WRITING AS AN ACT OF FAITH
These quotes were taken from Shouts and Whispers, Twenty-One Writers Speak About Their Writing and Their Faith, by Jennifer L. Holberg, associate professor of English at Calvin College.
“To write in faith is to try and reflect the way to be, in our day, followers of the Way. Such writing leads to discipleship.” (Will Campbell)
“As a writer, I think it is my job to seek God in the common things: indeed, to believe that God is already in the common things ahead of and outside of me. This happens in three ways: first of all, to see the glory in the world, to perceive it, to find it, sometimes to be stunned by the discovery of it when I hadn’t been looking well enough. Second, having perceived it, to acknowledge it, to salute it, to be aware of it, to know it, to dance with it, to think about it, to engage with it – and having engaged with it, to give that glory back to God. The third part involves writing – or maybe I should say praise. Ultimately it is my job to praise.” (Walter Wangerin, Jr.)
“Understand writing as worship, understanding that what I’m doing when I’m writing, at my best, is connecting at the level of my soul to the universe, to God, to everything else that is in the mind of God, including the souls of my characters and the souls of my readers – that is, for me, the basis for hope that my characters’ individual experiences can transcend their specific realities of race and gender and ethnicity and nationality and religion to express universal human truth. . . . I also believe that through fiction, through words, we can transcend the limits of our own individual existences and connect in profound ways, to each other, to the universe, to God. That is what makes words holy. That is how words are like God. It’s what I hope and pray to do in my work.” (Elizabeth Dewberry)

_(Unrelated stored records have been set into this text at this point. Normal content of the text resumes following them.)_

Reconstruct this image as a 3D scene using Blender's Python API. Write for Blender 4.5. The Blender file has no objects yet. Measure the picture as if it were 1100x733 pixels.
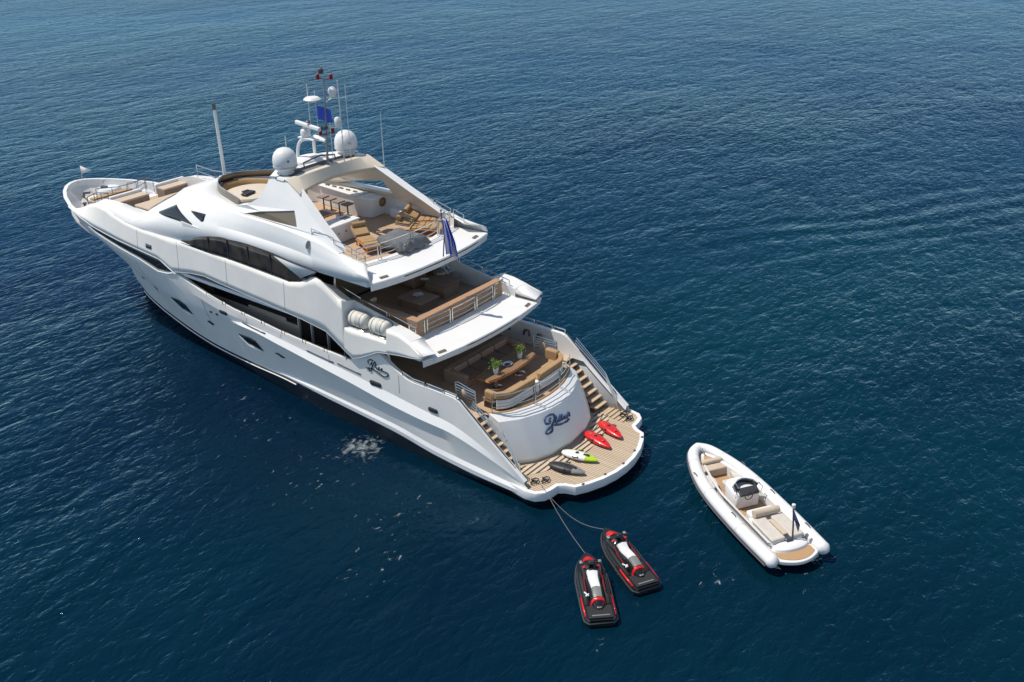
import bpy, math, random
from mathutils import Vector, Matrix
random.seed(7)
R = math.radians
scene = bpy.context.scene
COL = scene.collection

# ------------------------------------------------------------------ camera
cam_d = bpy.data.cameras.new('camera')
cam = bpy.data.objects.new('camera', cam_d); COL.objects.link(cam)
_d = Vector((0.5583432, -0.7063788, -0.4350653)); _r = Vector((-0.7891885, -0.6139426, -0.0160021)); _u = Vector((0.2558016, -0.3522832, 0.9002567))
cam.matrix_world = Matrix(((_r.x, _u.x, -_d.x, -18.8287), (_r.y, _u.y, -_d.y, 31.4724), (_r.z, _u.z, -_d.z, 24.1901), (0, 0, 0, 1)))
cam_d.sensor_width = 36; cam_d.lens = 35.873; cam_d.clip_start = 0.5; cam_d.clip_end = 5000
scene.camera = cam

# ------------------------------------------------------------------ sky and sun
SUN_EL = R(62.5); SUN_AZ = math.atan2(0.55, 1.0)          # direction towards the sun, from +x towards +y
world = bpy.data.worlds.new('World'); scene.world = world; world.use_nodes = True
wn = world.node_tree.nodes; wl = world.node_tree.links
sky = wn.new('ShaderNodeTexSky'); sky.sky_type = 'NISHITA'; sky.sun_disc = False
sky.sun_elevation = SUN_EL; sky.sun_rotation = R(90) - SUN_AZ
sky.air_density = 1.0; sky.dust_density = 0.0; sky.ozone_density = 1.6; sky.altitude = 1500
warm = wn.new('ShaderNodeVectorMath'); warm.operation = 'MULTIPLY'; warm.inputs[1].default_value = (1.16, 1.0, .84)     # neutral white balance
wl.new(sky.outputs[0], warm.inputs[0]); wl.new(warm.outputs[0], wn['Background'].inputs[0]); wn['Background'].inputs[1].default_value = 0.15
sd = bpy.data.lights.new('sun', 'SUN'); sun = bpy.data.objects.new('sun', sd); COL.objects.link(sun)
sd.energy = 4.3; sd.angle = R(0.53); sd.color = (1.0, 0.935, 0.84)
_s = Vector((math.cos(SUN_EL) * math.cos(SUN_AZ), math.cos(SUN_EL) * math.sin(SUN_AZ), math.sin(SUN_EL)))
sun.rotation_euler = _s.to_track_quat('Z', 'Y').to_euler()
sun.location = (0, 0, 60)
scene.view_settings.view_transform = 'Standard'; scene.view_settings.look = 'None'
scene.view_settings.exposure = 0.06; scene.view_settings.gamma = 1.0; scene.view_settings.use_curve_mapping = False

# ------------------------------------------------------------------ materials
def mat(name, col, rough=0.5, metal=0.0, coat=0.0, bump=0.0, bscale=30.0, var=0.0, vscale=3.0, spec=0.5):
    m = bpy.data.materials.new(name); m.use_nodes = True
    nt = m.node_tree; b = nt.nodes['Principled BSDF']
    b.inputs['Base Color'].default_value = (*col, 1); b.inputs['Roughness'].default_value = rough
    b.inputs['Metallic'].default_value = metal; b.inputs['Coat Weight'].default_value = coat
    b.inputs['Coat Roughness'].default_value = 0.06; b.inputs['Specular IOR Level'].default_value = spec
    tc = nt.nodes.new('ShaderNodeTexCoord')
    if var:
        n = nt.nodes.new('ShaderNodeTexNoise'); n.inputs['Scale'].default_value = vscale; n.inputs['Detail'].default_value = 5
        nt.links.new(tc.outputs['Object'], n.inputs['Vector'])
        mr = nt.nodes.new('ShaderNodeMapRange'); mr.inputs[1].default_value = .3; mr.inputs[2].default_value = .7
        mr.inputs[3].default_value = 1 - var; mr.inputs[4].default_value = 1 + var
        nt.links.new(n.outputs['Fac'], mr.inputs[0])
        mx = nt.nodes.new('ShaderNodeVectorMath'); mx.operation = 'SCALE'; mx.inputs[0].default_value = col
        nt.links.new(mr.outputs[0], mx.inputs['Scale']); nt.links.new(mx.outputs[0], b.inputs['Base Color'])
        nt.links.new(mr.outputs[0], b.inputs['Roughness']) if False else None
    if bump:
        n2 = nt.nodes.new('ShaderNodeTexNoise'); n2.inputs['Scale'].default_value = bscale; n2.inputs['Detail'].default_value = 6
        nt.links.new(tc.outputs['Object'], n2.inputs['Vector'])
        bp = nt.nodes.new('ShaderNodeBump'); bp.inputs['Strength'].default_value = bump; bp.inputs['Distance'].default_value = 0.02
        nt.links.new(n2.outputs['Fac'], bp.inputs['Height']); nt.links.new(bp.outputs[0], b.inputs['Normal'])
    return m

def teak(name, c1, c2, seam, width=0.12, axis=1, rough=0.6, seamw=0.12):
    m = bpy.data.materials.new(name); m.use_nodes = True
    nt = m.node_tree; L = nt.links; b = nt.nodes['Principled BSDF']; b.inputs['Roughness'].default_value = rough
    b.inputs['Specular IOR Level'].default_value = 0.25
    tc = nt.nodes.new('ShaderNodeTexCoord'); sp = nt.nodes.new('ShaderNodeSeparateXYZ'); L.new(tc.outputs['Object'], sp.inputs[0])
    mu = nt.nodes.new('ShaderNodeMath'); mu.operation = 'DIVIDE'; mu.inputs[1].default_value = width; L.new(sp.outputs[axis], mu.inputs[0])
    fr = nt.nodes.new('ShaderNodeMath'); fr.operation = 'FRACT'; L.new(mu.outputs[0], fr.inputs[0])
    fl = nt.nodes.new('ShaderNodeMath'); fl.operation = 'FLOOR'; L.new(mu.outputs[0], fl.inputs[0])
    wn_ = nt.nodes.new('ShaderNodeTexWhiteNoise'); wn_.noise_dimensions = '1D'; L.new(fl.outputs[0], wn_.inputs['W'])
    mp = nt.nodes.new('ShaderNodeMapping'); sc = [1.2, 1.2, 1.2]; sc[axis] = 18
    mp.inputs['Scale'].default_value = sc; L.new(tc.outputs['Object'], mp.inputs['Vector'])
    gr = nt.nodes.new('ShaderNodeTexNoise'); gr.inputs['Scale'].default_value = 2.5; gr.inputs['Detail'].default_value = 5; L.new(mp.outputs[0], gr.inputs['Vector'])
    ad = nt.nodes.new('ShaderNodeMath'); ad.operation = 'ADD'; L.new(wn_.outputs[0], ad.inputs[0]); L.new(gr.outputs['Fac'], ad.inputs[1])
    hf = nt.nodes.new('ShaderNodeMath'); hf.operation = 'MULTIPLY'; hf.inputs[1].default_value = .5; L.new(ad.outputs[0], hf.inputs[0])
    mx = nt.nodes.new('ShaderNodeMix'); mx.data_type = 'RGBA'; mx.inputs[6].default_value = (*c1, 1); mx.inputs[7].default_value = (*c2, 1); L.new(hf.outputs[0], mx.inputs[0])
    lt = nt.nodes.new('ShaderNodeMath'); lt.operation = 'LESS_THAN'; lt.inputs[1].default_value = seamw; L.new(fr.outputs[0], lt.inputs[0])
    m2 = nt.nodes.new('ShaderNodeMix'); m2.data_type = 'RGBA'; m2.inputs[7].default_value = (*seam, 1)
    L.new(lt.outputs[0], m2.inputs[0]); L.new(mx.outputs[2], m2.inputs[6]); L.new(m2.outputs[2], b.inputs['Base Color'])
    return m

M = {}
M['white'] = mat('white_gelcoat', (.77, .765, .75), .38, coat=.15, var=.02, vscale=.8)
M['hull'] = mat('silver_hull_paint', (.79, .76, .705), .42, coat=.08, var=.04, vscale=.9)
M['grey'] = mat('grey_gelcoat', (.42, .42, .43), .4, coat=.3)
M['cream'] = mat('cream_paint_and_bounce', (.62, .55, .45), .55, var=.03)  # helm console colour; on the arch it paints warm bounce from the teak
M['groove'] = mat('grey_recess', (.16, .16, .17), .5)
M['shaded_wall'] = mat('shaded_wall', (.36, .31, .26), .6, var=.05)  # saloon wall, its colour darkened for the shade of the side deck
M['lens_glass'] = mat('lens_glass', (.040, .030, .022), .07, var=.75, vscale=1.6, spec=.6)
M['black'] = mat('black_antifoul', (.008, .01, .014), .35, var=.2, vscale=2)
M['glass'] = mat('tinted_glass', (.012, .012, .013), .06, spec=.6)
M['bronze_glass'] = mat('bronze_glass', (.16, .125, .085), .12, spec=.6)
M['dark'] = mat('dark_interior', (.03, .022, .018), .6)
M['chrome'] = mat('polished_steel', (.72, .70, .66), .22, metal=1.0)
M['steel_dark'] = mat('dark_steel', (.12, .12, .13), .4, metal=.6)
M['deck'] = teak('teak_deck', (.43, .295, .19), (.56, .41, .28), (.20, .13, .085), .11, 1, seamw=.1)
M['deck_shade'] = teak('teak_deck_shaded', (.17, .105, .07), (.22, .14, .095), (.07, .045, .03), .1, 1)  # deck teak with shade put into its colour, not assigned anywhere
M['platform_deck'] = teak('teak_platform', (.46, .36, .25), (.60, .48, .35), (.13, .09, .07), .115, 1, seamw=.2)
M['grate'] = teak('teak_grate', (.50, .41, .30), (.62, .51, .38), (.08, .055, .045), .24, 0, seamw=.38)
M['step'] = teak('teak_step', (.50, .38, .25), (.60, .46, .32), (.2, .14, .1), .08, 1)
M['teak_dark'] = teak('dark_teak_joinery', (.13, .075, .05), (.19, .11, .07), (.06, .035, .025), .12, 2, seamw=.08)
M['teak_gold'] = teak('golden_teak', (.40, .245, .125), (.50, .32, .175), (.22, .13, .07), .3, 2, seamw=.06)
M['table_top'] = teak('table_teak', (.22, .13, .07), (.30, .185, .10), (.10, .06, .04), .25, 0, seamw=.05)
M['wicker'] = mat('brown_wicker', (.42, .27, .18), .75, bump=.8, bscale=45, var=.12, vscale=20)
M['wicker_tan'] = mat('tan_wicker', (.40, .235, .135), .7, bump=.8, bscale=45, var=.12, vscale=16)
M['pale_pad'] = mat('pale_upholstery', (.56, .51, .45), .8, bump=.4, bscale=9, var=.06)
M['brown_cushion'] = mat('brown_cushion', (.24, .155, .11), .85, bump=.3, bscale=12, var=.1, vscale=4)
M['ochre'] = mat('ochre_cushion', (.37, .235, .115), .85, bump=.3, bscale=10, var=.08, vscale=4)
M['beige'] = mat('beige_cushion', (.52, .42, .32), .85, bump=.3, bscale=10, var=.05)
M['taupe'] = mat('taupe_cushion', (.24, .19, .165), .85, bump=.3, bscale=10, var=.05)
M['black_fabric'] = mat('black_fabric', (.02, .02, .024), .8, bump=.3, bscale=12)
M['grey_cover'] = mat('grey_cover', (.13, .135, .14), .8, bump=.8, bscale=5, var=.15, vscale=3)
M['dome'] = mat('dome_white', (.72, .72, .71), .4, coat=.1)
M['raft'] = mat('raft_white', (.62, .60, .54), .5, var=.06, vscale=6)
M['strap'] = mat('strap_grey', (.12, .12, .11), .8)
M['rope'] = mat('rope_grey', (.13, .13, .14), .8)
M['black_rubber'] = mat('black_rubber', (.02, .02, .022), .5)
M['dark_red'] = mat('dark_red_lens', (.22, .01, .012), .3)
M['red'] = mat('red_plastic', (.62, .012, .012), .3, coat=.3)
M['lime'] = mat('lime_plastic', (.42, .62, .03), .3, coat=.3)
M['blue'] = mat('flag_blue', (.05, .09, .55), .8)
M['flag_white'] = mat('flag_white', (.72, .72, .74), .8)
M['navy'] = mat('navy_letters', (.035, .06, .15), .35)
M['letter_black'] = mat('black_letters', (.012, .015, .015), .3)
M['tube'] = mat('white_hypalon', (.72, .72, .71), .5, bump=.15, bscale=3, var=.02, vscale=2)
M['ski_trim'] = mat('dark_trim', (.045, .045, .05), .4)
M['tube_grey'] = mat('grey_rubber_strake', (.10, .10, .11), .55)
M['ski_black'] = mat('black_hull_plastic', (.012, .013, .015), .28, coat=.3)
M['ski_mat'] = mat('deck_mat_charcoal', (.016, .017, .019), .75, bump=.6, bscale=50)
M['ski_silver'] = mat('silver_plastic', (.30, .30, .28), .3, metal=.4)
M['leaf'] = mat('plant_leaf', (.17, .26, .04), .6, var=.3, vscale=20)
M['pot'] = mat('pot_white', (.62, .62, .66), .4)
M['orange_teak'] = mat('varnished_teak', (.52, .20, .045), .3, coat=.3)

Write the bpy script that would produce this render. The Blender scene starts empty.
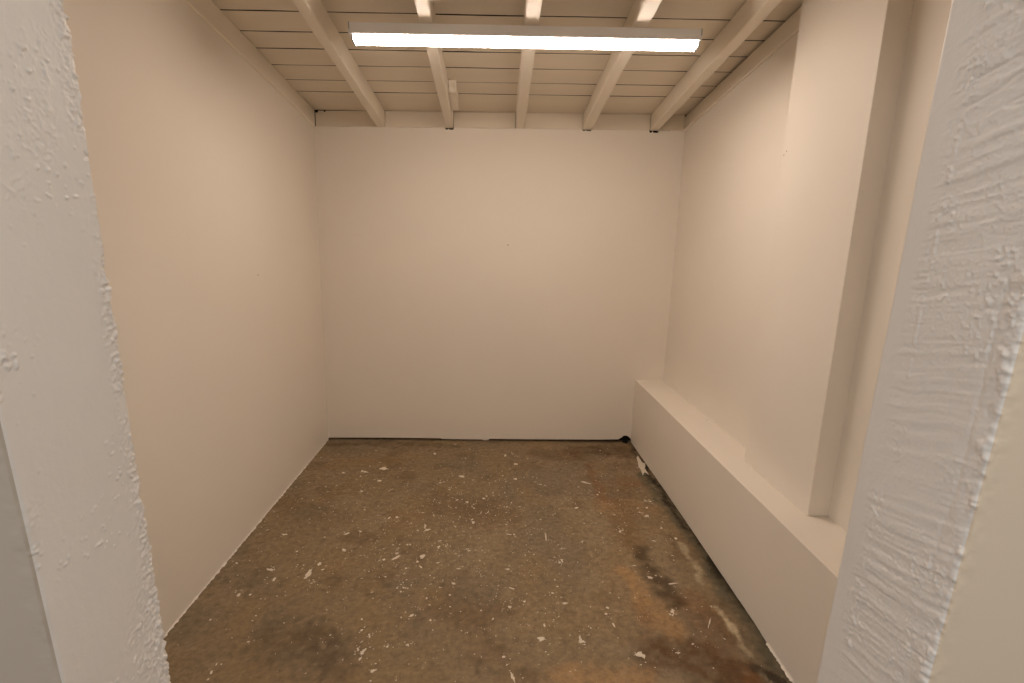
import bpy, bmesh, math, random
import numpy as np
from mathutils import Matrix, Vector

random.seed(7)
rng = np.random.default_rng(7)
scene = bpy.context.scene
COL = scene.collection

# ------------------------------------------------------------------ camera
CAM_PITCH, CAM_ROLL, CAM_YAW, CAM_F = 0.1978, 0.0276, -0.0414, 499.99
def camera_axes(p, r, y):
    cy, sy = math.cos(y), math.sin(y)
    f = Vector((-sy*math.cos(p), cy*math.cos(p), -math.sin(p)))
    rt = Vector((cy, sy, 0)); up = rt.cross(f)
    return math.cos(r)*rt + math.sin(r)*up, -math.sin(r)*rt + math.cos(r)*up, f
_r, _u, _f = camera_axes(CAM_PITCH, CAM_ROLL, CAM_YAW)
cam = bpy.data.cameras.new('camera'); cam_ob = bpy.data.objects.new('camera', cam); COL.objects.link(cam_ob)
cam.sensor_width = 36; cam.lens = CAM_F/1024*36; cam.clip_start = 0.02
cam_ob.matrix_world = Matrix(((_r.x, _u.x, -_f.x, 0), (_r.y, _u.y, -_f.y, 0), (_r.z, _u.z, -_f.z, 1.5), (0, 0, 0, 1)))
scene.camera = cam_ob

# ------------------------------------------------------------------ light
W = bpy.data.worlds.new('world'); scene.world = W; W.use_nodes = True
bg = W.node_tree.nodes['Background']
bg.inputs[0].default_value = (1.0, 0.98, 0.95, 1); bg.inputs[1].default_value = 0.40
def area(name, loc, target, size, size_y, power, color):
    l = bpy.data.lights.new(name, 'AREA'); l.shape = 'RECTANGLE'; l.size = size; l.size_y = size_y
    l.energy = power; l.color = color
    o = bpy.data.objects.new(name, l); COL.objects.link(o); o.location = loc
    o.rotation_euler = (Vector(target) - Vector(loc)).to_track_quat('-Z', 'Y').to_euler()
    return o
# assumed ceiling light of the corridor, unseen behind the camera
area('corridor_light', (0.5, -0.2, 2.6), (0.1, 0.1, 0), 0.9, 0.15, 9, (1.0, 0.97, 0.93))
# added unseen fill from further back, aimed through the doorway at the column
area('fill_light', (-3.0, -2.5, 2.2), (1.2, 1.7, 1.3), 1.6, 1.0, 25, (0.97, 0.98, 1.0))
LAMP_COLOR = (1.0, 0.84, 0.72); LAMP_STRENGTH = 43.0
scene.view_settings.view_transform = 'Standard'
scene.view_settings.look = 'None'
scene.view_settings.gamma = 1
scene.view_settings.use_curve_mapping = False
scene.view_settings.exposure = 0.0

# ------------------------------------------------------------------ dimensions
YB = 3.5985; XL = -1.215; XR = 1.2994; XB = 1.0875; ZB = 0.5019; XC = 1.2171; YC1 = 2.1922; YC2 = 1.6981
ZBL = 2.2171; SL = 0.1165; KX = (2.2745-2.2171)/(XR-XL)
YF = 0.75; YN = 0.56; XJL = -0.735*YF; XJR = 0.817*YF
PL = 0.105                                  # planks above rafter undersides
def zc(x, y, off=0.0):                      # underside of the rafters
    return ZBL + KX*(x-XL) + (YB-y)*SL + off

# ------------------------------------------------------------------ materials
def lin(c):
    return tuple(((v/255)/12.92 if v/255 <= .04045 else ((v/255+.055)/1.055)**2.4) for v in c) + (1,)
def material(name, base, rough=.6, var=.05, scale=3.0, bump=0.0, bscale=40, stretch=(1,1,1), spec=.35, metal=0, bdist=.002, var_scale2=None):
    m = bpy.data.materials.new(name); m.use_nodes = True
    nt = m.node_tree; N = nt.nodes; L = nt.links
    b = N['Principled BSDF']; b.inputs['Roughness'].default_value = rough; b.inputs['Metallic'].default_value = metal
    b.inputs['Specular IOR Level'].default_value = spec
    tc = N.new('ShaderNodeTexCoord'); mp = N.new('ShaderNodeMapping'); mp.inputs['Scale'].default_value = stretch
    L.new(tc.outputs['Object'], mp.inputs['Vector'])
    n = N.new('ShaderNodeTexNoise'); n.inputs['Scale'].default_value = scale; n.inputs['Detail'].default_value = 5
    L.new(mp.outputs[0], n.inputs['Vector'])
    mr = N.new('ShaderNodeMapRange'); mr.inputs['From Min'].default_value = .3; mr.inputs['From Max'].default_value = .7
    mr.inputs['To Min'].default_value = 1-var; mr.inputs['To Max'].default_value = 1+var
    L.new(n.outputs['Fac'], mr.inputs['Value'])
    mx = N.new('ShaderNodeMix'); mx.data_type = 'RGBA'; mx.blend_type = 'MULTIPLY'; mx.inputs['Factor'].default_value = 1
    mx.inputs[6].default_value = lin(base); L.new(mr.outputs[0], mx.inputs[7]); L.new(mx.outputs[2], b.inputs['Base Color'])
    if bump:
        nb = N.new('ShaderNodeTexNoise'); nb.inputs['Scale'].default_value = bscale; nb.inputs['Detail'].default_value = 6
        L.new(mp.outputs[0], nb.inputs['Vector'])
        bp = N.new('ShaderNodeBump'); bp.inputs['Strength'].default_value = bump; bp.inputs['Distance'].default_value = bdist
        L.new(nb.outputs['Fac'], bp.inputs['Height']); L.new(bp.outputs[0], b.inputs['Normal'])
    return m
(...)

“Writing with faith is a form of praying.” (Ron Hansen)
“I would say to any of you here who have some great dream still burning, some coal still burning in your heart about what you want to do or maybe even what God called you to do years ago and you’ve been too scared to do it, I want to encourage you to pray about it and step out on faith and take a chance to do it. I cannot begin to tell you what a wonderful and consoling and marvelous thing it is. . . . Do something that’s been on your heart for a long time.” (Jan Karon)
“If you were an artist or an aspiring artist, I would call you to a proper sadness in your creative work. Neither a rejection of sorrow which has produced some well-intentioned but horrible art, nor an idolatry of sorry which has produced some great art but may do more harm than good. . . . We should not only be able to speak or hear the truth about ourselves, but let us all preach to one another that God is good, joy is possible, the Holy Spirit does sanctify believers. Let our art reflect the righteousness of Christ, while it demonstrates that the bread of life is ultimately more satisfying than the candy of cynicism.” (Betty Smartt Carter)
“[As I headed off] with my wife to study writing at grad school in Massachusetts, I decided to begin sending my stories out for publication. I bought a little plastic file box in order to keep my rejections – the ones I knew would be on their way – and to house as well my own filing system of what I had sent where.
But before I sent out my first story, I sat down at the small table we had in our apartment in Long Beach, California, and wrote out this verse, and then prayed it: Proverbs 16:4: “Commit your works to the Lord, and your plans will be established.” . . . To this day I keep this scrap, written in my 21-year-old hand taped to the wall above my desk.
I now have in my box 596 rejections . . . But also to this day, before I begin writing, I commit, in prayer, my works to the Lord, so that my plans will be established.” (Bret Lott)
Bret Lott’s quote is powerful. I love it!